Monday, 10 September 2012

Aestheto-Vegetarianism & South African Labour militancy.

"Boss, we quit- the celery is too low'.
   From Time immemorial, this has been the cri de couer of South African Labour. 
   The question Prof. Honeytits Obwaweyo-Golem addresses, in her magisterial 'Aestheto-Vegetarianism & South African Labour militancy' (O.U.P. 2012),  is why complaints about under-bred celery- as opposed to plebeian asparagus or Grammar School Oik truffles- have so vitiated class relationships in the Republic of South Africa.

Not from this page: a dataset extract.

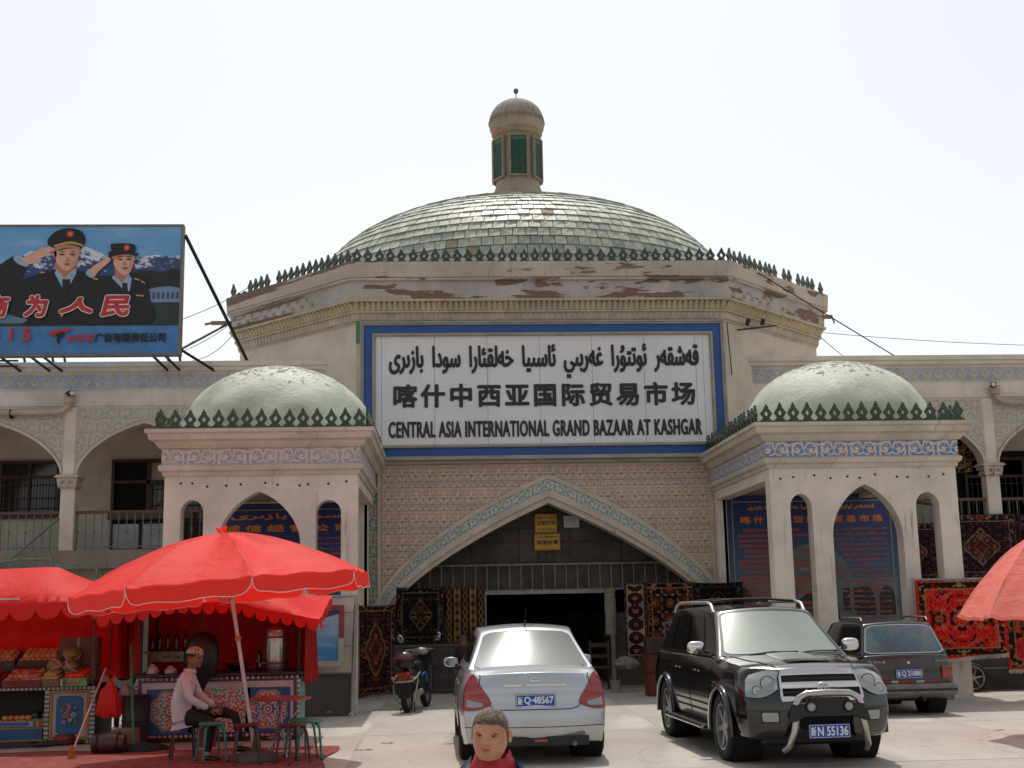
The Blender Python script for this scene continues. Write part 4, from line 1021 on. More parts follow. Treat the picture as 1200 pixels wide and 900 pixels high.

 Contrary to expectations, she places the blame not at the door of Mahatma Gandhi- who, as Kathryn Tidrick points out,  followed Tolstoy in romanticizing the soteriological properties of peasant stock celery- but on Nelson Mandela's nuanced response to Walter Sisulu's cryptics with reference to 'proleto-celerification' as the correct, dialectically materialist, problematization of the post- Nongqawuse Xhosa Nobility.
 In the context of the current upsurge of Labour militancy in the Johannesberg area, Prof. Obawayeo Golem's book will be welcomed by all not utterly indifferent to the Industrial Relations aspect of Aestheto-Vegetarian ideology as, if not its chef d'oeuvre then, at any rate, a salutary coup de pouce or nudge in the right direction.